_Given exercise_. From the first line of the listing below to the line with "(1712, 1722, 120, 'grey', 'round', 'white", print each line exactly, and nothing more. Leave out the pictures.

──────── Provided data

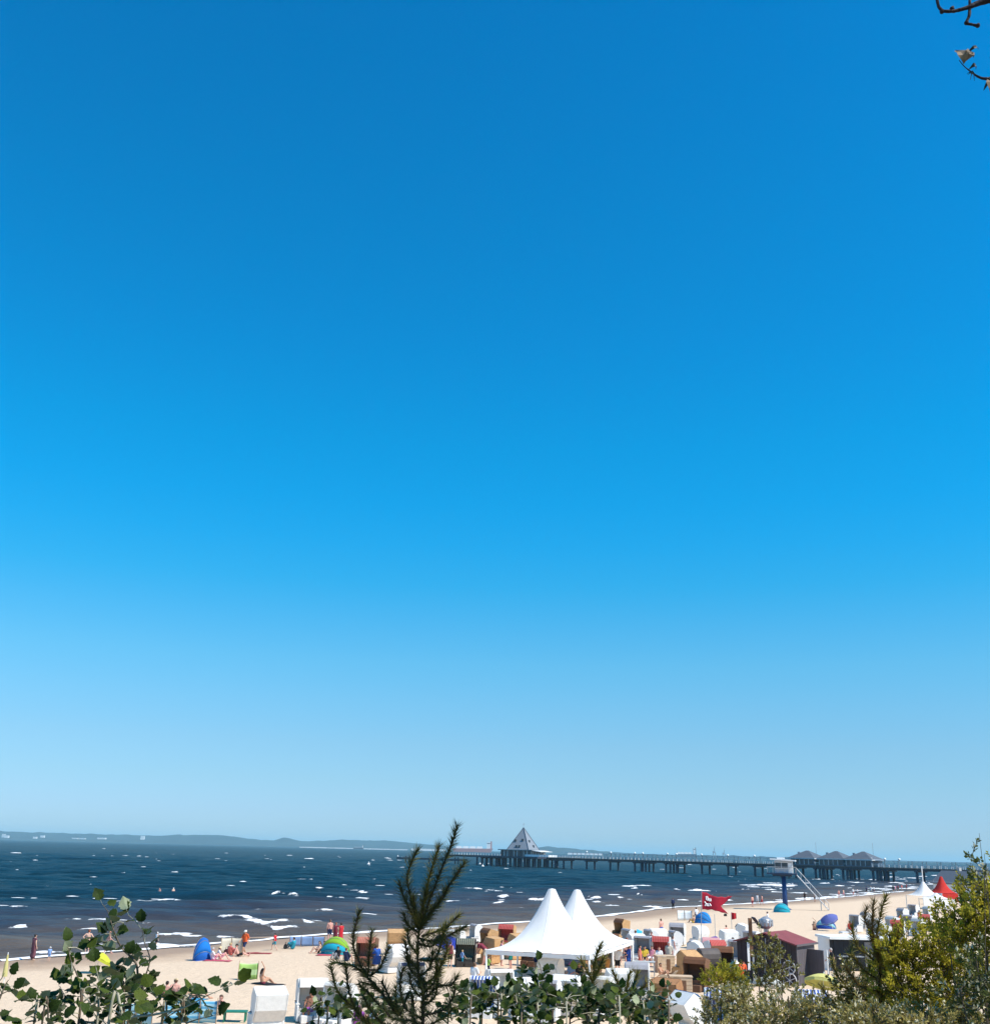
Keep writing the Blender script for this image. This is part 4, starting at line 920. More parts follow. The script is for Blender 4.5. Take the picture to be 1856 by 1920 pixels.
for k, (x, y, rz, ln, kd, lab) in enumerate([(1604, 1748, 120, 'grey', 'round', 'white beach chair just above the black kiosk roof'), (1623, 1742, 100, 'grey', 'square', 'white square beach chair left of the brown pine tips'), (1640, 1757, 140, 'white', 'round', 'white beach chair behind the brown pine tips'), (1672, 1752, 110, 'white', 'square', 'white beach chair at the rim of the yellow green bush, first one'),
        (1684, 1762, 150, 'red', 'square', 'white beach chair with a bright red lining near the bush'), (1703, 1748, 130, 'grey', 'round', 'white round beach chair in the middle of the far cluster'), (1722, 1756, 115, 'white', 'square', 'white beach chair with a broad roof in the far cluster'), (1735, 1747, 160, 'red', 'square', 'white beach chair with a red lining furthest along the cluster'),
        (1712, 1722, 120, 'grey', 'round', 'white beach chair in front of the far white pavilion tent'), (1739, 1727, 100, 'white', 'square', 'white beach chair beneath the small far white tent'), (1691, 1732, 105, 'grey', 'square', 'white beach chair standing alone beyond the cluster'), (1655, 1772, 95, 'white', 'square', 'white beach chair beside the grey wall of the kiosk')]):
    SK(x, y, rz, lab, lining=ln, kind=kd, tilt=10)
SK(938, 1890, 200, 'white beach chair behind the poplar leaves left of the tent front', lining='white', kind='round', tilt=10)
SK(985, 1912, 20, 'white beach chair seen from behind at the bottom edge under the tent', lining='white', kind='square', tilt=10)
SK(1020, 1915, 160, 'white beach chair at the bottom edge right of another white one', lining='grey', kind='round', tilt=10)
SK(1062, 1905, -20, 'white beach chair among the leaves below the slate parasol', lining='white', kind='square', tilt=10)
SK(1122, 1905, 150, 'white beach chair behind the slender pine shoot', lining='white', kind='round', tilt=10)
SK(1160, 1888, 10, 'white beach chair seen from behind right of the slender pine shoot', lining='white', kind='square', tilt=10)
SK(1195, 1872, 170, 'white beach chair left of the red brown deck chairs', lining='grey', kind='square', tilt=10)
SK(905, 1908, 170, 'white beach chair with blue stripes behind the poplar leaves', lining='blue', kind='round', tilt=10)
SK(1062, 1792, 20, 'honey coloured beach chair in the second row under the tent', wick_tan, 'brown', 'square', 8)
SK(1090, 1815, 190, 'honey coloured beach chair facing us beside the slate parasol', wick_tan, 'brown', 'square', 8)
SK(968, 1800, 40, 'honey coloured beach chair behind the person in green shorts', wick_tan, 'brown', 'square', 8)
SK(1012, 1796, 170, 'brown beach chair in the back row of the tent', wick_brown, 'brown', 'square', 8)
SK(1190, 1798, 30, 'white beach chair directly behind the right tent pole', wick_white, 'grey', 'round', 8)
SK(1232, 1785, 15, 'white beach chair seen from behind above the wine red seat', wick_white, 'white', 'round', 8)
SK(1270, 1772, 160, 'white beach chair next to the flag pole foot', wick_white, 'grey', 'square', 8)
SK(1310, 1778, 40, 'white beach chair at the flag pole seen from its side', wick_white, 'white', 'round', 8)
SK(1345, 1815, 200, 'white beach chair with red seat behind the grey ribbed one', wick_white, 'red', 'square', 8)
SK(1365, 1788, 20, 'white beach chair seen from behind below the small red flag', wick_white, 'white', 'square', 8)
SK(1408, 1790, 130, 'white beach chair between the solar post and the hut', wick_white, 'grey', 'round', 8)
SK(1305, 1858, 150, 'brown beach chair in shade left of the green bush', wick_brown, 'brown', 'square', 8)
SK(850, 1790, 150, 'white beach chair below the dark blue parasol', wick_white, 'white', 'round', 8)
SK(1118, 1785, 30, 'white beach chair in the gap between tent poles', wick_white, 'grey', 'square', 8)
SK(1146, 1800, 160, 'honey coloured beach chair behind the person in orange', wick_tan, 'brown', 'square', 8)
# ---------------------------------------------------------------- parasols, shelters, windbreaks, towels
shelter(378, 1801, 35, 'bright blue pop-up shelter beside two people in white', [cloth('blue', (.012, .13, .48)), cloth('royal', (.01, .18, .58)), cloth('blue2', (.012, .11, .42))], .66, 1.5)
shelter(629, 1790, -12, 'lime green and turquoise pop-up shelter below the people in red', [cloth('lime', (.27, .46, .03)), cloth('lime2', (.22, .42, .03)), cloth('cyan', (.01, .34, .46)), cloth('teal', (.01, .24, .30))], 1.15, 1.25)
shelter(1466, 1711, -30, 'turquoise pop-up shelter at the foot of the watchtower', [cloth('turq', (.01, .33, .42)), cloth('turq2', (.01, .40, .5)), cloth('turq', (.01, .33, .42))], 1.25, 1.25)
shelter(1320, 1731, -55, 'blue pop-up shelter behind the big red flag', [cloth('sky', (.02, .24, .60)), cloth('sky2', (.02, .20, .52)), cloth('sky', (.02, .24, .6))], 1.2, 1.25)
shelter(1549, 1742, -40, 'blue and pale turquoise pop-up shelter above the black kiosk', [cloth('royal2', (.02, .08, .36)), cloth('pale_turq', (.25, .55, .62)), cloth('royal2', (.02, .08, .36))], 1.2, 1.1)
windbreak(464, 1838, 8, 'pale green patterned windbreak cloth beside the woman raising an arm', MS('windbreak_green', (.27, .42, .11), (.45, .58, .27), 1.7, 2), 1.15, .95, 1, lean=-14)
windbreak(433, 1789, 20, 'cream coloured windbreak behind the seated people', cloth('cream', (.62, .57, .46)), 1.6, 1.1, 2, bow=.3)
windbreak(355, 1921, 6, 'light blue printed windbreak at the lower left behind the poplar leaves', MS('windbreak_blue', (.10, .34, .52), (.36, .58, .66), 5.0, 2), 2.3, .95, 3)
windbreak(250, 1926, -4, 'pale turquoise windbreak showing through the poplar leaves', cloth('pale', (.36, .60, .68)), 1.6, .9, 2)
windbreak(1284, 1727, 4, 'pale blue and white windbreak beside the blue shelter', MS('windbreak_pale', (.62, .70, .74), (.72, .74, .74), 4, 2), 1.9, 1.2, 2)
windbreak(575, 1776, 12, 'blue grey windbreak spread low behind the people lying down', cloth('dusk', (.20, .30, .50)), 2.9, .8, 3)
umbrella(831, 1798, 'dark blue parasol tilted behind the pine', cloth('ultra', (.012, .03, .26), .1), .95, 1.75, (24, 10))
umbrella(1070, 1836, 'slate blue parasol low under the tent', cloth('slate', (.10, .15, .26), .1), 1.05, 1.35, (-8, 4))
umbrella(1348, 1797, 'purple and blue parasol tilted above a blue and white bag', cloth('violet', (.06, .03, .30), .1), .95, 1.7, (10, -42))
umbrella(1563, 1746, 'small blue parasol tilted beyond the kiosk', cloth('periwinkle', (.12, .14, .38), .1), 1.0, 1.9, (20, -25))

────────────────

_Output of the task_.
Keep writing the Blender script for this image. This is part 4, starting at line 920. More parts follow. The script is for Blender 4.5. Take the picture to be 1856 by 1920 pixels.
for k, (x, y, rz, ln, kd, lab) in enumerate([(1604, 1748, 120, 'grey', 'round', 'white beach chair just above the black kiosk roof'), (1623, 1742, 100, 'grey', 'square', 'white square beach chair left of the brown pine tips'), (1640, 1757, 140, 'white', 'round', 'white beach chair behind the brown pine tips'), (1672, 1752, 110, 'white', 'square', 'white beach chair at the rim of the yellow green bush, first one'),
        (1684, 1762, 150, 'red', 'square', 'white beach chair with a bright red lining near the bush'), (1703, 1748, 130, 'grey', 'round', 'white round beach chair in the middle of the far cluster'), (1722, 1756, 115, 'white', 'square', 'white beach chair with a broad roof in the far cluster'), (1735, 1747, 160, 'red', 'square', 'white beach chair with a red lining furthest along the cluster'),
        (1712, 1722, 120, 'grey', 'round', 'white beach chair in front of the far white pavilion tent'), (1739, 1727, 100, 'white', 'square', 'white beach chair beneath the small far white tent'), (1691, 1732, 105, 'grey', 'square', 'white beach chair standing alone beyond the cluster'), (1655, 1772, 95, 'white', 'square', 'white beach chair beside the grey wall of the kiosk')]):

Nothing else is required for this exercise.